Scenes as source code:
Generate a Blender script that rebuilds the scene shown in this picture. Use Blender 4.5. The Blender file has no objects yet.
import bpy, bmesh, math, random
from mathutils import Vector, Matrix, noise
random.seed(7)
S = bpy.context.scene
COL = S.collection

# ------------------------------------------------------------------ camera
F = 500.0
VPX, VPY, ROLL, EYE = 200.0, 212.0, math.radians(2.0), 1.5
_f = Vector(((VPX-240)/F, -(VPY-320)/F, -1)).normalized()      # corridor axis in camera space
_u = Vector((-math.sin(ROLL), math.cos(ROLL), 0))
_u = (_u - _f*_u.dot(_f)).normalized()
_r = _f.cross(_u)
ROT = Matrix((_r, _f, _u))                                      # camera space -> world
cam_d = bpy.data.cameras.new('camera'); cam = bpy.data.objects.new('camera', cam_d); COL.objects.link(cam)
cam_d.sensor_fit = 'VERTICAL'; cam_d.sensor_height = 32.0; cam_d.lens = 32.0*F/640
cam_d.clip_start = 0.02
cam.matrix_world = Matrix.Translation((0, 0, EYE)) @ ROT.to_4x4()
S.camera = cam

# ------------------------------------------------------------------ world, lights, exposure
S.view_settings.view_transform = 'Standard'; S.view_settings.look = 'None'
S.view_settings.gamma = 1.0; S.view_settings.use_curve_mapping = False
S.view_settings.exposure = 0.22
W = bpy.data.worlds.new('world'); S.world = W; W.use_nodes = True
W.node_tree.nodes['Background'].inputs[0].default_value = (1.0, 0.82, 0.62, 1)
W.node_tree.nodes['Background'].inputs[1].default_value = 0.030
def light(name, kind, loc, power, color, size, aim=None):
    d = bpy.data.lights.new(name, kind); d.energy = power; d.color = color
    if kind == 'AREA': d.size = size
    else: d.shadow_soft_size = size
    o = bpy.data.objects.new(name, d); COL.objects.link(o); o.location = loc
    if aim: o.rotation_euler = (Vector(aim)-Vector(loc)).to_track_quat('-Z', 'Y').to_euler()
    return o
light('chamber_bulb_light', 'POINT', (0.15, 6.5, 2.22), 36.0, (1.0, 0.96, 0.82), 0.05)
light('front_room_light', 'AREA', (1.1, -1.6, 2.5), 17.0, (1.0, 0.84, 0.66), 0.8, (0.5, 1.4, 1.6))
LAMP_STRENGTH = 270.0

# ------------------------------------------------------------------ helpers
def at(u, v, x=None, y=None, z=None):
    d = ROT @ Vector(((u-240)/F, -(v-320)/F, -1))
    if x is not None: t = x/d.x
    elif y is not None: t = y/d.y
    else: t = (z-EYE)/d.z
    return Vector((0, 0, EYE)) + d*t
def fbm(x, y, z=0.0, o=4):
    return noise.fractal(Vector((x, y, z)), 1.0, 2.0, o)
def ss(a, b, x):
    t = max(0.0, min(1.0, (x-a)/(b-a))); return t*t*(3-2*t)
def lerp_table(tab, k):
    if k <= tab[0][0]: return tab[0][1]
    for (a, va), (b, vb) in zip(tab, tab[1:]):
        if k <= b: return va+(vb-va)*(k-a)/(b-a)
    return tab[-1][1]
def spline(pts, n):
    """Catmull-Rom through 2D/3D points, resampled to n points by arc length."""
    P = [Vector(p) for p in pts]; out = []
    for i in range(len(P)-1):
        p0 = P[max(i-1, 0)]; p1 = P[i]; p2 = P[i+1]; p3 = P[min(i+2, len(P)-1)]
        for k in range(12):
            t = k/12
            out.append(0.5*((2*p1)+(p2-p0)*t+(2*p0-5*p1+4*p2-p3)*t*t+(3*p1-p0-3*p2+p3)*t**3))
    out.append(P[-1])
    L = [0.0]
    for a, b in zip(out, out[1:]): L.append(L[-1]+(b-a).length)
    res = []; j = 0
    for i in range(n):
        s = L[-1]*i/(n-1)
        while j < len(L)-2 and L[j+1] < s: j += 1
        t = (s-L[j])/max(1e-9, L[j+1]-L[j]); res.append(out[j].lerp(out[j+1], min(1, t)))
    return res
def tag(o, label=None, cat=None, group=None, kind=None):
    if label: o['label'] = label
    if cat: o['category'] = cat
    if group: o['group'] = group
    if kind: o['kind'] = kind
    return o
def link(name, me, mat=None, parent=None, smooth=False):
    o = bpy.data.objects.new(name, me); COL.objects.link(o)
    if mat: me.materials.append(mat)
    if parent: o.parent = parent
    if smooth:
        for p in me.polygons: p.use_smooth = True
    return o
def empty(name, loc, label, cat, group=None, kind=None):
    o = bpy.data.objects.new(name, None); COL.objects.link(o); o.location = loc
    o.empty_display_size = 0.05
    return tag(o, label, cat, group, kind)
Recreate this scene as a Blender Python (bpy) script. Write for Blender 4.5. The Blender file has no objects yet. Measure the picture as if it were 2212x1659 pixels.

#### [Job]
Nothing should be changed: write out all of the data as is.

#### [Written response]
Generate a Blender script that rebuilds the scene shown in this picture. Use Blender 4.5. The Blender file has no objects yet.
import bpy, bmesh, math, random
from mathutils import Vector, Matrix, noise
random.seed(7)
S = bpy.context.scene
COL = S.collection

# ------------------------------------------------------------------ camera
F = 500.0
VPX, VPY, ROLL, EYE = 200.0, 212.0, math.radians(2.0), 1.5
_f = Vector(((VPX-240)/F, -(VPY-320)/F, -1)).normalized()      # corridor axis in camera space
_u = Vector((-math.sin(ROLL), math.cos(ROLL), 0))
_u = (_u - _f*_u.dot(_f)).normalized()
_r = _f.cross(_u)
ROT = Matrix((_r, _f, _u))                                      # camera space -> world
cam_d = bpy.data.cameras.new('camera'); cam = bpy.data.objects.new('camera', cam_d); COL.objects.link(cam)
cam_d.sensor_fit = 'VERTICAL'; cam_d.sensor_height = 32.0; cam_d.lens = 32.0*F/640
cam_d.clip_start = 0.02
cam.matrix_world = Matrix.Translation((0, 0, EYE)) @ ROT.to_4x4()
S.camera = cam

# ------------------------------------------------------------------ world, lights, exposure
S.view_settings.view_transform = 'Standard'; S.view_settings.look = 'None'
S.view_settings.gamma = 1.0; S.view_settings.use_curve_mapping = False
S.view_settings.exposure = 0.22
W = bpy.data.worlds.new('world'); S.world = W; W.use_nodes = True
W.node_tree.nodes['Background'].inputs[0].default_value = (1.0, 0.82, 0.62, 1)
W.node_tree.nodes['Background'].inputs[1].default_value = 0.030
def light(name, kind, loc, power, color, size, aim=None):
    d = bpy.data.lights.new(name, kind); d.energy = power; d.color = color
    if kind == 'AREA': d.size = size
    else: d.shadow_soft_size = size
    o = bpy.data.objects.new(name, d); COL.objects.link(o); o.location = loc
    if aim: o.rotation_euler = (Vector(aim)-Vector(loc)).to_track_quat('-Z', 'Y').to_euler()
    return o
light('chamber_bulb_light', 'POINT', (0.15, 6.5, 2.22), 36.0, (1.0, 0.96, 0.82), 0.05)
light('front_room_light', 'AREA', (1.1, -1.6, 2.5), 17.0, (1.0, 0.84, 0.66), 0.8, (0.5, 1.4, 1.6))
LAMP_STRENGTH = 270.0

# ------------------------------------------------------------------ helpers
def at(u, v, x=None, y=None, z=None):
    d = ROT @ Vector(((u-240)/F, -(v-320)/F, -1))
    if x is not None: t = x/d.x
    elif y is not None: t = y/d.y
    else: t = (z-EYE)/d.z
    return Vector((0, 0, EYE)) + d*t
def fbm(x, y, z=0.0, o=4):
    return noise.fractal(Vector((x, y, z)), 1.0, 2.0, o)
def ss(a, b, x):
    t = max(0.0, min(1.0, (x-a)/(b-a))); return t*t*(3-2*t)
def lerp_table(tab, k):
    if k <= tab[0][0]: return tab[0][1]
    for (a, va), (b, vb) in zip(tab, tab[1:]):
        if k <= b: return va+(vb-va)*(k-a)/(b-a)
    return tab[-1][1]
def spline(pts, n):
    """Catmull-Rom through 2D/3D points, resampled to n points by arc length."""
    P = [Vector(p) for p in pts]; out = []
    for i in range(len(P)-1):
        p0 = P[max(i-1, 0)]; p1 = P[i]; p2 = P[i+1]; p3 = P[min(i+2, len(P)-1)]
        for k in range(12):
            t = k/12
            out.append(0.5*((2*p1)+(p2-p0)*t+(2*p0-5*p1+4*p2-p3)*t*t+(3*p1-p0-3*p2+p3)*t**3))
    out.append(P[-1])
    L = [0.0]
    for a, b in zip(out, out[1:]): L.append(L[-1]+(b-a).length)
    res = []; j = 0
    for i in range(n):
        s = L[-1]*i/(n-1)
        while j < len(L)-2 and L[j+1] < s: j += 1
        t = (s-L[j])/max(1e-9, L[j+1]-L[j]); res.append(out[j].lerp(out[j+1], min(1, t)))
    return res
def tag(o, label=None, cat=None, group=None, kind=None):
    if label: o['label'] = label
    if cat: o['category'] = cat
    if group: o['group'] = group
    if kind: o['kind'] = kind
    return o
def link(name, me, mat=None, parent=None, smooth=False):
    o = bpy.data.objects.new(name, me); COL.objects.link(o)
    if mat: me.materials.append(mat)
    if parent: o.parent = parent
    if smooth:
        for p in me.polygons: p.use_smooth = True
    return o
def empty(name, loc, label, cat, group=None, kind=None):
    o = bpy.data.objects.new(name, None); COL.objects.link(o); o.location = loc
    o.empty_display_size = 0.05
    return tag(o, label, cat, group, kind)
Recreate this scene as a Blender Python (bpy) script. Write for Blender 4.5. The Blender file has no objects yet. Measure the picture as if it were 2212x1659 pixels.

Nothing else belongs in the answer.